On a formula finding fractal dimension

Abstract

Purpose: The article is devoted to the determination of the fractal dimension of cellular concrete, in particular foam concrete, and the further clarification of the relationship between fractal dimension and porosity and average density of cellular concrete. Design/methodology/approach: In the theoretical description of disordered systems, the fundamentals of fractal theory are actively used, which allow obtaining statistical indicators of chaotic natural and artificially disordered systems, which include cellular concrete. The parameters of the pore structure are difficult to quantify by conventional methods because of the complexity and irregularity of the pore structure due to their random distribution.
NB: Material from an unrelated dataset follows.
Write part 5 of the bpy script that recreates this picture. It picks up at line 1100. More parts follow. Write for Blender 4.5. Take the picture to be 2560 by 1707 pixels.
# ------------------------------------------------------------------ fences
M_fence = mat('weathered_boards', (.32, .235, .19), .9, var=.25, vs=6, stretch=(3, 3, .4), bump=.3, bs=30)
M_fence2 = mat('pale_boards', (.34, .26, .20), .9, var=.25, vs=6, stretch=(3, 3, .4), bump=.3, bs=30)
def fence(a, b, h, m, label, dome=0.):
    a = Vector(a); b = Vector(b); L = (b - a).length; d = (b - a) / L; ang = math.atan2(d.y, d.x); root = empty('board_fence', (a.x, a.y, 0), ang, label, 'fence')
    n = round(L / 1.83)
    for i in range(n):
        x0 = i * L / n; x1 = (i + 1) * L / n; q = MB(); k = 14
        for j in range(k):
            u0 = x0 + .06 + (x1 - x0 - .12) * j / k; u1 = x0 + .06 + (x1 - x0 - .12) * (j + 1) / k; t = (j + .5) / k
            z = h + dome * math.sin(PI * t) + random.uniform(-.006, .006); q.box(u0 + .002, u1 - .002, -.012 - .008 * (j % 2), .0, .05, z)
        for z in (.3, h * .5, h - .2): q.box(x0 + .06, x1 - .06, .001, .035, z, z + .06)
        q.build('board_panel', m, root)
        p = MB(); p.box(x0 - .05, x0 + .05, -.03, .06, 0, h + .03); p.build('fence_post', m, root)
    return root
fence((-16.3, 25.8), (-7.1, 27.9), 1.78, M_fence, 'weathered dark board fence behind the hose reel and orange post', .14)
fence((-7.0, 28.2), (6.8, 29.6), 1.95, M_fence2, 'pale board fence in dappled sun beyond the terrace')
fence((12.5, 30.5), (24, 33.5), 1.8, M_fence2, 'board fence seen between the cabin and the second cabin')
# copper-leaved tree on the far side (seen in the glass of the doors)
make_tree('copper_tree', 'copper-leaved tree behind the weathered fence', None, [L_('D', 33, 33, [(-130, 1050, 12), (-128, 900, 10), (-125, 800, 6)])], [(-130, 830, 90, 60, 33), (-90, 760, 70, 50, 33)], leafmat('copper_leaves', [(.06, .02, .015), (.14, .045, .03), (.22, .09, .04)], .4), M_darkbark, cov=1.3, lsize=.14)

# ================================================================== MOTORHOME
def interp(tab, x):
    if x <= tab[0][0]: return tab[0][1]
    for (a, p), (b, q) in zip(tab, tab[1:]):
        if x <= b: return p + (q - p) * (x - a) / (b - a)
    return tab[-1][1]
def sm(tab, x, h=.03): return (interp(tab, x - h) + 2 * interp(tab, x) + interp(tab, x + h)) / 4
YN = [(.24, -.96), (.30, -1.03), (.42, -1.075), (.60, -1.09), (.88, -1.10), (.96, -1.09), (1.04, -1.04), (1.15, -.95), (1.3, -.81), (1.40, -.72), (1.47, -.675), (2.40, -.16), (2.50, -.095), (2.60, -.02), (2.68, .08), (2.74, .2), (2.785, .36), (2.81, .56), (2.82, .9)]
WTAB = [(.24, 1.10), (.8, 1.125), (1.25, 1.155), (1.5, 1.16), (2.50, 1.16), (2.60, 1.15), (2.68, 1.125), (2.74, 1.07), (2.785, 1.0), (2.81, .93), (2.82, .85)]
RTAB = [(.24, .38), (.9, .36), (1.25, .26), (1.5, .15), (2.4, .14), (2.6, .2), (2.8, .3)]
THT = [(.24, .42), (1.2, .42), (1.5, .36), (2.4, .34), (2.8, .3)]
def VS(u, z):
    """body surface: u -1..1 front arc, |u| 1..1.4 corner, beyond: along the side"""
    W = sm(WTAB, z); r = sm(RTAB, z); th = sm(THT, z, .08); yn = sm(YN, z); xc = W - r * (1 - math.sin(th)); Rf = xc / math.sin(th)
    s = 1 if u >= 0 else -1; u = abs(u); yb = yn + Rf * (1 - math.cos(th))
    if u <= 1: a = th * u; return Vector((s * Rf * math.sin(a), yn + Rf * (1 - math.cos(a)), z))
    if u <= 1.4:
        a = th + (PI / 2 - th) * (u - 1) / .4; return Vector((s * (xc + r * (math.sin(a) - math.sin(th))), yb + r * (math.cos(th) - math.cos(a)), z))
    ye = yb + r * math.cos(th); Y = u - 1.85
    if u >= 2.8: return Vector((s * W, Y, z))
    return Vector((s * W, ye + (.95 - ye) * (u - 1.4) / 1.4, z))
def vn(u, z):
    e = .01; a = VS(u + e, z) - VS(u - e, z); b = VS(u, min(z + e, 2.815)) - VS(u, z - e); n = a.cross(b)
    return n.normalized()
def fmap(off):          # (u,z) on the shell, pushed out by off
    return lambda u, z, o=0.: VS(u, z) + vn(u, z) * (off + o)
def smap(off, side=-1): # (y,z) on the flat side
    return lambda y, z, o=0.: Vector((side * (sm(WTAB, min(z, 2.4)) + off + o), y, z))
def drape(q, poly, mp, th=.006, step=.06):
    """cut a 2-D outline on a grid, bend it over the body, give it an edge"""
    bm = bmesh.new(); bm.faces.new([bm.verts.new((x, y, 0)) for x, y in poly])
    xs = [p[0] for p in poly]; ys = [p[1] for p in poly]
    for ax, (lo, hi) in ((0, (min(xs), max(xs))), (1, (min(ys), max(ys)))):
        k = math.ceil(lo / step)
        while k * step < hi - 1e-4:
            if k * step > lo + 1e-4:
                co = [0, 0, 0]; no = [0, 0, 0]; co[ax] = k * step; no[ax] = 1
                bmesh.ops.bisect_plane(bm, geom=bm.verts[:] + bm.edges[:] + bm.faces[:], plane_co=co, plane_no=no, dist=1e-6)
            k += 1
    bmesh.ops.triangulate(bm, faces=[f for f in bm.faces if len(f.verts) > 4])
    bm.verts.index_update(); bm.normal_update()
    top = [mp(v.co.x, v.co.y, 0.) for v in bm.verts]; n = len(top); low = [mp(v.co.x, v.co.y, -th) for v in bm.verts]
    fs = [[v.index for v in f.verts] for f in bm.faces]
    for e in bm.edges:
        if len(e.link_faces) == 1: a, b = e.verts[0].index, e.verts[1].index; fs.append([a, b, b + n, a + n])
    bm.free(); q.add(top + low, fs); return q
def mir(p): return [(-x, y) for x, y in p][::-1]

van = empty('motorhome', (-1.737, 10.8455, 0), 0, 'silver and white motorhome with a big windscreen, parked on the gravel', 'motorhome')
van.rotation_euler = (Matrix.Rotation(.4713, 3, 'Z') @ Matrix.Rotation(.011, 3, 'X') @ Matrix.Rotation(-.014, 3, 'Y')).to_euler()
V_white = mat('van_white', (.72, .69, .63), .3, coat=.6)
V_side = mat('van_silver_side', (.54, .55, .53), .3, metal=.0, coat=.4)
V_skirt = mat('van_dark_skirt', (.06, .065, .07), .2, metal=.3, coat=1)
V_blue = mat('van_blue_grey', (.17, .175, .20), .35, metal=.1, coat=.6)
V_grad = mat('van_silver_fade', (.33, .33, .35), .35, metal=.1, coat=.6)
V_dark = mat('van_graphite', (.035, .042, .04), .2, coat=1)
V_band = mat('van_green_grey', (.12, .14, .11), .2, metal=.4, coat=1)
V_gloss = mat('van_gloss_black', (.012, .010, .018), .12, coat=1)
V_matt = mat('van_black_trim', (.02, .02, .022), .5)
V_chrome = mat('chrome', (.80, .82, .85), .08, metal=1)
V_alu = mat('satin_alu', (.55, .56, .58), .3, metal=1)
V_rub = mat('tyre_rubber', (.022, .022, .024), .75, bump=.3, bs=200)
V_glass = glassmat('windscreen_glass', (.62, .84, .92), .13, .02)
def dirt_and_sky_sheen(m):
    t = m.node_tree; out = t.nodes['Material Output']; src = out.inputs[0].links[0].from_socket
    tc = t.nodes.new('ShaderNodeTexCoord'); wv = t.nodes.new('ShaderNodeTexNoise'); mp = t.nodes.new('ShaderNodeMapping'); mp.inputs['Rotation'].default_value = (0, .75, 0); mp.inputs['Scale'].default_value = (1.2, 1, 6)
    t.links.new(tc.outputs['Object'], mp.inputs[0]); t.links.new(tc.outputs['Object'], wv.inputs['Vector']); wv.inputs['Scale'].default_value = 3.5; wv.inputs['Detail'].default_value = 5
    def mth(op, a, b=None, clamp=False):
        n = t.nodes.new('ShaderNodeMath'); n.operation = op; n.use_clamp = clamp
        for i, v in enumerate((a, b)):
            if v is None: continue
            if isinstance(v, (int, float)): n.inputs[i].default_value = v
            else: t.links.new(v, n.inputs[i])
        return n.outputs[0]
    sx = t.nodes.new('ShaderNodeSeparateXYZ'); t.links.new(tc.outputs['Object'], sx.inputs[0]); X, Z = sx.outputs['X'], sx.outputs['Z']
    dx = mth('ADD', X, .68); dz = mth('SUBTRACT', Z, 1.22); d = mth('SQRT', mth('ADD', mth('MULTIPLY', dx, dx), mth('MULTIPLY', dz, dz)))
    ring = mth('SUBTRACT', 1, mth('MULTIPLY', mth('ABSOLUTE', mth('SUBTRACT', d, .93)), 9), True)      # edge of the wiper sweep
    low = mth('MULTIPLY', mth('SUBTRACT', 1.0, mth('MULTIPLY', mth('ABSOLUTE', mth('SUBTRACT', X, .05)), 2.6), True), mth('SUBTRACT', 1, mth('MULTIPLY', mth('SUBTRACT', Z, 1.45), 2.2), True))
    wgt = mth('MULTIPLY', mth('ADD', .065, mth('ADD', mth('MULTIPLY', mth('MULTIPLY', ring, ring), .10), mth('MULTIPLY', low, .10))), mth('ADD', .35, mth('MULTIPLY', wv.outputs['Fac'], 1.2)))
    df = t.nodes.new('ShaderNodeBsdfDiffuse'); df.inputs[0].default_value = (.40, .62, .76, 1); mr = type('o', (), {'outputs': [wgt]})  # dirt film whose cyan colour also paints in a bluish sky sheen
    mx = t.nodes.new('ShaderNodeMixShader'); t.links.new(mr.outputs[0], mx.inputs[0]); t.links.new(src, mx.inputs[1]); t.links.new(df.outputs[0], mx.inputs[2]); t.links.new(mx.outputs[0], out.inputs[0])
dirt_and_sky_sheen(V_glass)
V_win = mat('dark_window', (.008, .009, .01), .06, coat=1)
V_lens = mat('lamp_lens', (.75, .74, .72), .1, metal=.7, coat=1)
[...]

Findings: Formulas for calculating the fractal dimension and average density of highly porous material are calculated and proposed. The formula for calculating the average density takes into account the density of the material between the pore walls. Research limitations/implications: The calculation of the fractal dimension is one of the main factors affecting the practical application of the theory of fractals, a natural problem arises on a theoretical basis to justify these calculations. Practical implications: The formulas proposed in this work for calculating the fractal dimension and density of a highly porous structure improve research on methods for producing substances with a controlled fractal structure, which will help create materials with unusual mechanical properties, density, and porosity. Originality/value: The formula for calculating the fractal dimension obtained in the work improves the well-known Hausdorff-Bezikovich formula. On the other hand, it makes it possible to obtain a highly porous structure with a given density of the material under study.